→ **Given task**: Scan the material for the word "concatenate", and copy each line where it shows up.

------------------------------

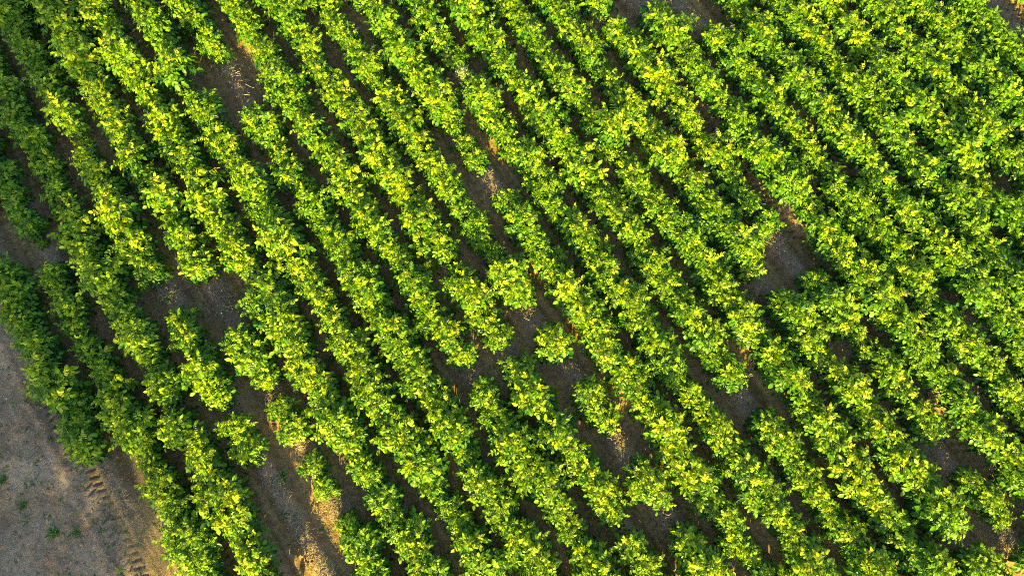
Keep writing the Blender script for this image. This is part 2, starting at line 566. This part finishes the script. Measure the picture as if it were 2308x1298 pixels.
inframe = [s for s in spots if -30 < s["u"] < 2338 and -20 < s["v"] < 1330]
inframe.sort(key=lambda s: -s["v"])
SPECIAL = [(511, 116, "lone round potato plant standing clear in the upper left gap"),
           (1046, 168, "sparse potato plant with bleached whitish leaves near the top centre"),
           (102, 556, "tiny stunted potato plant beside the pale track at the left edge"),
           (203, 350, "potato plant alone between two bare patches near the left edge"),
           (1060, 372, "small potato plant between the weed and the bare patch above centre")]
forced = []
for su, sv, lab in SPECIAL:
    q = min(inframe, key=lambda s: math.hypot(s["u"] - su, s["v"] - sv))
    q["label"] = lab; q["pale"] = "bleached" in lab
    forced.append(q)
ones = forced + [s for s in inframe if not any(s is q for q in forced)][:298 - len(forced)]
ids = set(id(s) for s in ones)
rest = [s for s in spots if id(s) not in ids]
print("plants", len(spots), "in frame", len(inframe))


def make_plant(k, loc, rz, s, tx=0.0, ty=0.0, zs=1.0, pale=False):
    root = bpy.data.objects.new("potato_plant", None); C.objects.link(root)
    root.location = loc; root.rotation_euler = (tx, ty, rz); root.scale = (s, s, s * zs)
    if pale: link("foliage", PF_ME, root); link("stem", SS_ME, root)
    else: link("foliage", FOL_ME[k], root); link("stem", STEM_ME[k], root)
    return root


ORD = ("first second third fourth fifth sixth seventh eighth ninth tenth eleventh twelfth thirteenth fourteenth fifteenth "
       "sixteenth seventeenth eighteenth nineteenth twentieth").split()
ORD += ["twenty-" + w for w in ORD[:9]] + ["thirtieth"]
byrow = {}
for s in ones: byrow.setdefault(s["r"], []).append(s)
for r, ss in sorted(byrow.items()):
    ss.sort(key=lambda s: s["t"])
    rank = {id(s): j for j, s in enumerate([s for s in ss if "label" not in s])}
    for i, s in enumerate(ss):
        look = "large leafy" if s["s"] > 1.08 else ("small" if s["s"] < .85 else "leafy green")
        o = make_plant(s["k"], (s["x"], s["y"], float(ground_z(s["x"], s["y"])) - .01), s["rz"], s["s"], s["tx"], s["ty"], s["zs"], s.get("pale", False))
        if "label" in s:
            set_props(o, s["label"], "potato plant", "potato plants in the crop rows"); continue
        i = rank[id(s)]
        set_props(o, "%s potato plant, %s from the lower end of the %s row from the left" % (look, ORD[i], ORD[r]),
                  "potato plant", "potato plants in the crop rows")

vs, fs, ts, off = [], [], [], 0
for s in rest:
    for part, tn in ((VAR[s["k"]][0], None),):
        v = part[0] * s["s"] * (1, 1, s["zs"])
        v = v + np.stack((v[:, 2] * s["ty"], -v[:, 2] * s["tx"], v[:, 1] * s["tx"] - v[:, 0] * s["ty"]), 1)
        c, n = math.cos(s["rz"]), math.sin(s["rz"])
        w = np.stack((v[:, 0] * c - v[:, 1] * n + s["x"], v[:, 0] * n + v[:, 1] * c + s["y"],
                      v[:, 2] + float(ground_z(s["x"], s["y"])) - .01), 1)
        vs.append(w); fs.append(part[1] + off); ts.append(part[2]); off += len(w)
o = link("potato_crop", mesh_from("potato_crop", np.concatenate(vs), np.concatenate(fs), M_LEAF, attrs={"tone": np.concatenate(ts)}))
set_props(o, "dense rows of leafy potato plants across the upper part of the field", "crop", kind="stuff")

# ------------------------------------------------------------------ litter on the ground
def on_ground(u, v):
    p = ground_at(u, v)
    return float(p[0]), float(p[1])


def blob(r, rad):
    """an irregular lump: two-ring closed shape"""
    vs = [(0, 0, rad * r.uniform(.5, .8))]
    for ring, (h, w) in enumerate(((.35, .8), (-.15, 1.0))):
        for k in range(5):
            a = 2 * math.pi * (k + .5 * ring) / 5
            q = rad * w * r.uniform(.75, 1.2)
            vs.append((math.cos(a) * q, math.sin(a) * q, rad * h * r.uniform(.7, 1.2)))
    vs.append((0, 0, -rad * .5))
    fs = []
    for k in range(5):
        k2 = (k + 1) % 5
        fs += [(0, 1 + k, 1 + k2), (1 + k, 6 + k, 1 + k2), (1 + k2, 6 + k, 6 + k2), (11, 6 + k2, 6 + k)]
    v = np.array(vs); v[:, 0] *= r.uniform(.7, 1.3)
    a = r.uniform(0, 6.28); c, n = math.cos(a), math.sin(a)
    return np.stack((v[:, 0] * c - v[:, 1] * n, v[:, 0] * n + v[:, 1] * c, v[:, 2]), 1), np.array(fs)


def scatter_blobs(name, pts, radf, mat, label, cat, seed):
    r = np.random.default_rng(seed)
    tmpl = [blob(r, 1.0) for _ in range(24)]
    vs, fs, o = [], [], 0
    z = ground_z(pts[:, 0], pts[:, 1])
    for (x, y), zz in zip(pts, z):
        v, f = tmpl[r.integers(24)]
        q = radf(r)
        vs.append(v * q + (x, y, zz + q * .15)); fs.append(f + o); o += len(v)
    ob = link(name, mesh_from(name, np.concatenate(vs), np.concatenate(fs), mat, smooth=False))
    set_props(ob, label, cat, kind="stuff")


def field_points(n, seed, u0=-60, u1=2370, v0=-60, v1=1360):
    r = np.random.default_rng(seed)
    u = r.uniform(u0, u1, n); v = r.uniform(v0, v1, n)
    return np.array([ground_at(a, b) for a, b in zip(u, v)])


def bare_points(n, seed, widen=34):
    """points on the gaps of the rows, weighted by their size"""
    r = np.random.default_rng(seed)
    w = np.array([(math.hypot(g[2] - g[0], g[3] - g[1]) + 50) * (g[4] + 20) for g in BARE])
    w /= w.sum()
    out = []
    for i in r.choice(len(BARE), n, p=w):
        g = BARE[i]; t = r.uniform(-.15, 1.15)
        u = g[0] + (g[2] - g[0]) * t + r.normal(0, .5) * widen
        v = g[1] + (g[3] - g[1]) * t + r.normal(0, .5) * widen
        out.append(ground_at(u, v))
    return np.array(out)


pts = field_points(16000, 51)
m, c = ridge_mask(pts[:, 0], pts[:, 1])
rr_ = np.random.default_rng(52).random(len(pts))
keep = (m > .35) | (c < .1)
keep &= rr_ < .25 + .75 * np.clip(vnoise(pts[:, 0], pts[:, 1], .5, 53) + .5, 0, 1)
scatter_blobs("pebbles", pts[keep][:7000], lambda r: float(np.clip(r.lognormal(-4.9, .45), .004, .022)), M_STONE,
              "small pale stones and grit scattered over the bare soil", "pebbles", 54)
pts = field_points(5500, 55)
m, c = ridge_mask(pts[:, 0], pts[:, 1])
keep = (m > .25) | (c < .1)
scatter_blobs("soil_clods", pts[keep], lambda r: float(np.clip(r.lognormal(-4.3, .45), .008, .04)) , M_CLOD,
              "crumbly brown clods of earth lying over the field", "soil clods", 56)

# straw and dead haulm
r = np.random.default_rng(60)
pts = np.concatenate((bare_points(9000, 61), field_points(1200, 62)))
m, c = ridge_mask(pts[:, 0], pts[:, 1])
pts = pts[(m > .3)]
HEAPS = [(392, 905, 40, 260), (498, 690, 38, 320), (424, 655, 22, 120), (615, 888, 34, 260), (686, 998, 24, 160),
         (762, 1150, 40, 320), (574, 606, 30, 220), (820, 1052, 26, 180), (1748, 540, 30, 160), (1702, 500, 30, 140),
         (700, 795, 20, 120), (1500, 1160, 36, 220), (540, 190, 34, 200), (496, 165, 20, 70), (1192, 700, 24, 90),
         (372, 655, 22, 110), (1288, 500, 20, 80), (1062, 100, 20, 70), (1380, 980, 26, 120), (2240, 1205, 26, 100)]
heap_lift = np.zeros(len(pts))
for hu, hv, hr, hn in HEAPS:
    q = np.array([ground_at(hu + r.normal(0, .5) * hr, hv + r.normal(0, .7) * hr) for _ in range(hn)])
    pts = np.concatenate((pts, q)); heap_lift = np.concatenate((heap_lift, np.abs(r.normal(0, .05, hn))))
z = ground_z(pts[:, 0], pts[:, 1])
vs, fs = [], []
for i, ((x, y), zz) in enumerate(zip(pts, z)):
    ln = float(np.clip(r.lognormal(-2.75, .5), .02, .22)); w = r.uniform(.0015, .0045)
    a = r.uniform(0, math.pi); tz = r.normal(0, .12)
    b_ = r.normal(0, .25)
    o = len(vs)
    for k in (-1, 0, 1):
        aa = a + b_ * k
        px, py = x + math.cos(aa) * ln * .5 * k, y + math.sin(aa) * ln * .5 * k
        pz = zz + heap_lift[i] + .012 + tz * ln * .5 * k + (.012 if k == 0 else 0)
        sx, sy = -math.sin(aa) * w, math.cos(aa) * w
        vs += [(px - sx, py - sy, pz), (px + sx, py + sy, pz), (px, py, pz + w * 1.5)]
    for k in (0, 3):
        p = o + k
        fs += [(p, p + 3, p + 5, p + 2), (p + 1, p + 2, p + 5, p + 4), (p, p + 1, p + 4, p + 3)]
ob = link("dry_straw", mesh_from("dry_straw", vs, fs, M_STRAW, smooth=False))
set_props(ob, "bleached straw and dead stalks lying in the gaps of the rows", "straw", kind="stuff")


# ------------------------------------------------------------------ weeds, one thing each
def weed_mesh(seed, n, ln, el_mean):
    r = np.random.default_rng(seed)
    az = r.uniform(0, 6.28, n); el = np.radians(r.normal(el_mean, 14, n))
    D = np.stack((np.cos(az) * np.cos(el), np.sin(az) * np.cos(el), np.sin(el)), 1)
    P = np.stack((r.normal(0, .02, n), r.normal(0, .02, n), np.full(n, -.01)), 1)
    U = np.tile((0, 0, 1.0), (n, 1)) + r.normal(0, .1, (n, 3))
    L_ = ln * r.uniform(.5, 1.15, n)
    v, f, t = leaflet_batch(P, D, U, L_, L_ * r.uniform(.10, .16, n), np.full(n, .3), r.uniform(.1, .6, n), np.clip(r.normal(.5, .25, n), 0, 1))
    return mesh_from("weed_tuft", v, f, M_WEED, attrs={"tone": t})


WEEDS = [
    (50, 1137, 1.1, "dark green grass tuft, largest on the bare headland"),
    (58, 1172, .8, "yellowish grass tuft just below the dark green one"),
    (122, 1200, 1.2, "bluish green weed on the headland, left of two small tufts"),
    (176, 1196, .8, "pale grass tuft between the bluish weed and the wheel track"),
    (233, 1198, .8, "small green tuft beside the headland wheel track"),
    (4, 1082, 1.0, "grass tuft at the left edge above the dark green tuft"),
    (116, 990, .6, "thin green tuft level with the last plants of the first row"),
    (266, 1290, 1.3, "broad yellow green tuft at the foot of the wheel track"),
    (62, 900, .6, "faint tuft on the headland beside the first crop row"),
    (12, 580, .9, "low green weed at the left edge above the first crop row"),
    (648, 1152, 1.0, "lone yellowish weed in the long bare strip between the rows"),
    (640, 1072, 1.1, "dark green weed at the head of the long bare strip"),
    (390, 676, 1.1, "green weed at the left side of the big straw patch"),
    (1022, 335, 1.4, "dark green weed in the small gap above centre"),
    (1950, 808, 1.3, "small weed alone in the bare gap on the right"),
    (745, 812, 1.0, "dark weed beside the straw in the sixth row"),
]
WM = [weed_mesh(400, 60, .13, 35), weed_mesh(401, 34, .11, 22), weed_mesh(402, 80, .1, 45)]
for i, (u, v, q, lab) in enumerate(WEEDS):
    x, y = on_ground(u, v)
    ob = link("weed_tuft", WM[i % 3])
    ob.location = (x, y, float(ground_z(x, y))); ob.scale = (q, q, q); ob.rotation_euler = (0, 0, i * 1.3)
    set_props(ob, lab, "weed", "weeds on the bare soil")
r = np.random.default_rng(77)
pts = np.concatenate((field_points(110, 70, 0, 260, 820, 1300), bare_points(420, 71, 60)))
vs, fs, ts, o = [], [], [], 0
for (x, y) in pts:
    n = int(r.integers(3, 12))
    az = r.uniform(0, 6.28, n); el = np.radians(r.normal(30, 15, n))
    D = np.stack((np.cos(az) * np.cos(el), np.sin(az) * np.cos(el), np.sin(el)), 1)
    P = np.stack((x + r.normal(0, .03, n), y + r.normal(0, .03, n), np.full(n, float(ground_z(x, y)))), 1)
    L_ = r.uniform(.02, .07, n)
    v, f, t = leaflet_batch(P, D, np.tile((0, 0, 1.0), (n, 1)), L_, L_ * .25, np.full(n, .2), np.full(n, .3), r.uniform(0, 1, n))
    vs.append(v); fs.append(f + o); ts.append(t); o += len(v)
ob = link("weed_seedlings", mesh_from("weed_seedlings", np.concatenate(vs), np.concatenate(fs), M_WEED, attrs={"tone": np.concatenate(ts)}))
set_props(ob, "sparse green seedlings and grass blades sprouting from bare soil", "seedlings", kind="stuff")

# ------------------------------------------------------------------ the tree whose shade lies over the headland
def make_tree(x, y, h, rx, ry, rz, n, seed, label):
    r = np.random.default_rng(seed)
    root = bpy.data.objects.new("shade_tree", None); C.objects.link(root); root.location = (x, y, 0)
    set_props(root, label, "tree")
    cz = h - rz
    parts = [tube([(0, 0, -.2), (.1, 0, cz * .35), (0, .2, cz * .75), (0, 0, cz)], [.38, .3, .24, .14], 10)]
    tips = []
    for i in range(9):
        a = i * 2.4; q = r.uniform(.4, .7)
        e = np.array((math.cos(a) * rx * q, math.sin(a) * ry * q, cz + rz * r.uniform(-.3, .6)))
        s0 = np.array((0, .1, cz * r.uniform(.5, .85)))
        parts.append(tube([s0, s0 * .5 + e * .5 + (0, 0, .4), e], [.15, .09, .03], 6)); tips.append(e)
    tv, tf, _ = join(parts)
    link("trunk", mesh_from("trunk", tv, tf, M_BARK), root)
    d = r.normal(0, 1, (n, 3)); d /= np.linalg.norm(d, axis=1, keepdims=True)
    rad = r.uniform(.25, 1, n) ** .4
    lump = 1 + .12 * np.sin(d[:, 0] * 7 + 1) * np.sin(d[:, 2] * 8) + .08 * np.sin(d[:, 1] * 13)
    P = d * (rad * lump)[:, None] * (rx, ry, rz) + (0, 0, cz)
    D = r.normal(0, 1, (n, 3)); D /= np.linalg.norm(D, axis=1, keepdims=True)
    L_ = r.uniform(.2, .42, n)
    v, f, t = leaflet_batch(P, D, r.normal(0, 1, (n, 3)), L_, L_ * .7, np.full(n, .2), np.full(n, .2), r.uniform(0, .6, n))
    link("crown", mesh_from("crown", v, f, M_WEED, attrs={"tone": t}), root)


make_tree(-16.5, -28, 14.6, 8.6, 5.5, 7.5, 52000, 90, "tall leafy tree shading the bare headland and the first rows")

------------------------------

→ **Exercise solution**:
o = link("potato_crop", mesh_from("potato_crop", np.concatenate(vs), np.concatenate(fs), M_LEAF, attrs={"tone": np.concatenate(ts)}))
    ob = link(name, mesh_from(name, np.concatenate(vs), np.concatenate(fs), mat, smooth=False))
pts = np.concatenate((bare_points(9000, 61), field_points(1200, 62)))
    pts = np.concatenate((pts, q)); heap_lift = np.concatenate((heap_lift, np.abs(r.normal(0, .05, hn))))
pts = np.concatenate((field_points(110, 70, 0, 260, 820, 1300), bare_points(420, 71, 60)))
ob = link("weed_seedlings", mesh_from("weed_seedlings", np.concatenate(vs), np.concatenate(fs), M_WEED, attrs={"tone": np.concatenate(ts)}))